Task
Provide a single number: the count of lines containing the string "pixels".

Extracted data
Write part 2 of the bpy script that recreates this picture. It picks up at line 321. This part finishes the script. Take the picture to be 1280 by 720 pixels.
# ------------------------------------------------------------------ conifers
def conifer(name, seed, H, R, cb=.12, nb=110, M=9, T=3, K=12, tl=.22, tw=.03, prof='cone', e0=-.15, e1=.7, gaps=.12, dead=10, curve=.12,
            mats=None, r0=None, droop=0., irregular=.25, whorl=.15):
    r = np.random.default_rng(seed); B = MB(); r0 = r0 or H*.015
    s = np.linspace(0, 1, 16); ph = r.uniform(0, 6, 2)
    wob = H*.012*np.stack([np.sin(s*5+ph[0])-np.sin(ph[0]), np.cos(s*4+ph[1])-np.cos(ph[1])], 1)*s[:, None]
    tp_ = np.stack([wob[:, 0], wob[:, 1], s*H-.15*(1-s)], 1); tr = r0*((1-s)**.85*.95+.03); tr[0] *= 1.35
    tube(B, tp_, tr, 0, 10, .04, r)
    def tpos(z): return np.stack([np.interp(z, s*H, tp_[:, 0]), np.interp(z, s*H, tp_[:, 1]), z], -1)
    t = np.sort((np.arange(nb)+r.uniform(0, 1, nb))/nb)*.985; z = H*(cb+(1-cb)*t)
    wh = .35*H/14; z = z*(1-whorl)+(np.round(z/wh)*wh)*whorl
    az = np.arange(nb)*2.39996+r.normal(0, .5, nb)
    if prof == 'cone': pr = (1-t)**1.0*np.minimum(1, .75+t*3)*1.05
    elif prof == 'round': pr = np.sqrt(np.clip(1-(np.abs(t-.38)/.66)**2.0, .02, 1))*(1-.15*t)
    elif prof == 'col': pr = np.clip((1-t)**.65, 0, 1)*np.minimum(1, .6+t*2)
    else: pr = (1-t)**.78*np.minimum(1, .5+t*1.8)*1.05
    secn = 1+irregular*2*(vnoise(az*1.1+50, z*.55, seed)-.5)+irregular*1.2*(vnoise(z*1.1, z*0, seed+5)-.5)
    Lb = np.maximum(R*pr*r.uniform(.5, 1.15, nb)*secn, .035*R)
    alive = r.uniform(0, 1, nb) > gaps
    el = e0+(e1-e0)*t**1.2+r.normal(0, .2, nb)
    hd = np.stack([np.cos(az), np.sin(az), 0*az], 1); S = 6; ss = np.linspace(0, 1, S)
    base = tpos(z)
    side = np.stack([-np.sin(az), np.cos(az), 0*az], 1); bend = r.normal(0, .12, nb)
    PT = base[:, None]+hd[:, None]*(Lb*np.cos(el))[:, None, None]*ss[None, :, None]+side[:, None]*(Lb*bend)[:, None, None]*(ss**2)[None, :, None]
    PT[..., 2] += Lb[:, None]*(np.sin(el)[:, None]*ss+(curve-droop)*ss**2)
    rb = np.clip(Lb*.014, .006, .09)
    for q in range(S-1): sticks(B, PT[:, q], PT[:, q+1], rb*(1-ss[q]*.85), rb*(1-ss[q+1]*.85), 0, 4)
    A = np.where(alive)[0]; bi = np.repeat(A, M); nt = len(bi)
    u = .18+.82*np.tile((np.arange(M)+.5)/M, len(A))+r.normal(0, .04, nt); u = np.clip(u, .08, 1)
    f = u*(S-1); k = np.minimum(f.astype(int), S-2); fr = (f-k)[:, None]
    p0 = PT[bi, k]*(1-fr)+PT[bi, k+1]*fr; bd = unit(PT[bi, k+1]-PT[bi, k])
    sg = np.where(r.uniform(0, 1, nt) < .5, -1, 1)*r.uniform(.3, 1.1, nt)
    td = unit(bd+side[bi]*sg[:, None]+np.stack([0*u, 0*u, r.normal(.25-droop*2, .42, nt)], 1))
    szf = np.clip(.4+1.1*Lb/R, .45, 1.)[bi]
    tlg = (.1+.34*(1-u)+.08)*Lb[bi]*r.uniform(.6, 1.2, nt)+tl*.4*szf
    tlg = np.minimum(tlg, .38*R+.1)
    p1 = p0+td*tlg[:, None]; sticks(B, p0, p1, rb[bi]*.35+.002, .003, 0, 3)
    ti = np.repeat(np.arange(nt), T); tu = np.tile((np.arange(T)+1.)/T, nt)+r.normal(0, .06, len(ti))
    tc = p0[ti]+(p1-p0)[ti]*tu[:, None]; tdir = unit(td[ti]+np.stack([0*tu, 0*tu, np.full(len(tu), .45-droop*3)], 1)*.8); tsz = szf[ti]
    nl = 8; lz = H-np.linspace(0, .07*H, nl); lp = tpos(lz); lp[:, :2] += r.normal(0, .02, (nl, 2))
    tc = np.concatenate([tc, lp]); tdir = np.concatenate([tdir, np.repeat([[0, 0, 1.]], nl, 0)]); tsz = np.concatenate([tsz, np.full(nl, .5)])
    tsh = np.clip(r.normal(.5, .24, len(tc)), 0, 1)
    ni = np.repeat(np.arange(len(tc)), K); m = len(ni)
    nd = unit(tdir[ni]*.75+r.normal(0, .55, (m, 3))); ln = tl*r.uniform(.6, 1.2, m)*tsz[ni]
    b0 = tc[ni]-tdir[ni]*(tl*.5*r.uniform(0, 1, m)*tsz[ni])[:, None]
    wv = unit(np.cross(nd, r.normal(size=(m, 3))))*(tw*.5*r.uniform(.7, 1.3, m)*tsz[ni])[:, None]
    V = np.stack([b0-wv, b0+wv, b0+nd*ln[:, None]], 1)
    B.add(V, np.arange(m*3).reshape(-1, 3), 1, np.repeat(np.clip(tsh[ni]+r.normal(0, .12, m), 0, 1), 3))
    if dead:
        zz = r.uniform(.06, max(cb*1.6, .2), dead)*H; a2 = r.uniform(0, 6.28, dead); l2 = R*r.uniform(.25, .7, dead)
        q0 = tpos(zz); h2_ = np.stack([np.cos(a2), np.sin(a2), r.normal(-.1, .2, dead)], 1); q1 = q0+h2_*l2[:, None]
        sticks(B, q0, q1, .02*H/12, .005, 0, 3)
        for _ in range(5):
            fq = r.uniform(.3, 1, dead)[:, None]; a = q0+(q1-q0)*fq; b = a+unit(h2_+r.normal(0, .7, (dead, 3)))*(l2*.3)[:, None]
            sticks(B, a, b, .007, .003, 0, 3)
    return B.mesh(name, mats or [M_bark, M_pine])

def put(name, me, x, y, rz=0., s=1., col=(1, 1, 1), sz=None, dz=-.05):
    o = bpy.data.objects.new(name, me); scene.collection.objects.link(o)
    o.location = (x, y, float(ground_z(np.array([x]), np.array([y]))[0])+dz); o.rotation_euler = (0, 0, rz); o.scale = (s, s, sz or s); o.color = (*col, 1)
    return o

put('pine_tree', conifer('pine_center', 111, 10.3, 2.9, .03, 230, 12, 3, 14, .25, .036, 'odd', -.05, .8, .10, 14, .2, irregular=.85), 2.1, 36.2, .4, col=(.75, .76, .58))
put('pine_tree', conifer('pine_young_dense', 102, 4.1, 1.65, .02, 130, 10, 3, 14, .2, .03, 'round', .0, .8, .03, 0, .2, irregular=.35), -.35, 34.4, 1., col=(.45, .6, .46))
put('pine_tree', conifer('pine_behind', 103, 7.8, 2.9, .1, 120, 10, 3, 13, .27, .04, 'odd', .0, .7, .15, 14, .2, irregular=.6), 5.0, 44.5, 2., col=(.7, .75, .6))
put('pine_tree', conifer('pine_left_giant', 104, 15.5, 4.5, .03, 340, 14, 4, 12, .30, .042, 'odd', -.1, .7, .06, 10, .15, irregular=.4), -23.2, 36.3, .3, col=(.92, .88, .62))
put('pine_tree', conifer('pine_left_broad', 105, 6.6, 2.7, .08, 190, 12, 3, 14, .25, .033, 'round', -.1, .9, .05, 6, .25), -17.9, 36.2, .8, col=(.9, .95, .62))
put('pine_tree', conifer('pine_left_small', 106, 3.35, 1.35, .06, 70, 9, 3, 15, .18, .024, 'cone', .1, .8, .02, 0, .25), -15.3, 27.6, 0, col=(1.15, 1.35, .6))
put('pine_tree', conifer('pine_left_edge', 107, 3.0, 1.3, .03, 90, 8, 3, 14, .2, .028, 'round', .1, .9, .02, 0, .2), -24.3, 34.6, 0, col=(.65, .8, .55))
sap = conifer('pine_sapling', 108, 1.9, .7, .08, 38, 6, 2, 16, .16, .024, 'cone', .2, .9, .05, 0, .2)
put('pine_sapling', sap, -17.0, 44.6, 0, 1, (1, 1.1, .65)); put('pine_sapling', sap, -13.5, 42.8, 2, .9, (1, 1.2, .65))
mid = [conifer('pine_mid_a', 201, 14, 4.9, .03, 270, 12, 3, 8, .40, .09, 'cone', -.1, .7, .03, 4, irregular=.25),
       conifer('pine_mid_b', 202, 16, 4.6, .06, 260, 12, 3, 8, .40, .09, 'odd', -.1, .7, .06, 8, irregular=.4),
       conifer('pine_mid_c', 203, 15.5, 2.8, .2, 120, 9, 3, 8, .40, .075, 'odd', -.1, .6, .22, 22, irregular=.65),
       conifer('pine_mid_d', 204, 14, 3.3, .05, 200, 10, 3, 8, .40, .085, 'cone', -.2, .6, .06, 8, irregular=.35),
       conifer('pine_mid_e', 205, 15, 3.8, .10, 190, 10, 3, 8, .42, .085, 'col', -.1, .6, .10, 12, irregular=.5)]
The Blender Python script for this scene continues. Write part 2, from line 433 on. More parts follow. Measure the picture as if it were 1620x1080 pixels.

Response to the task
2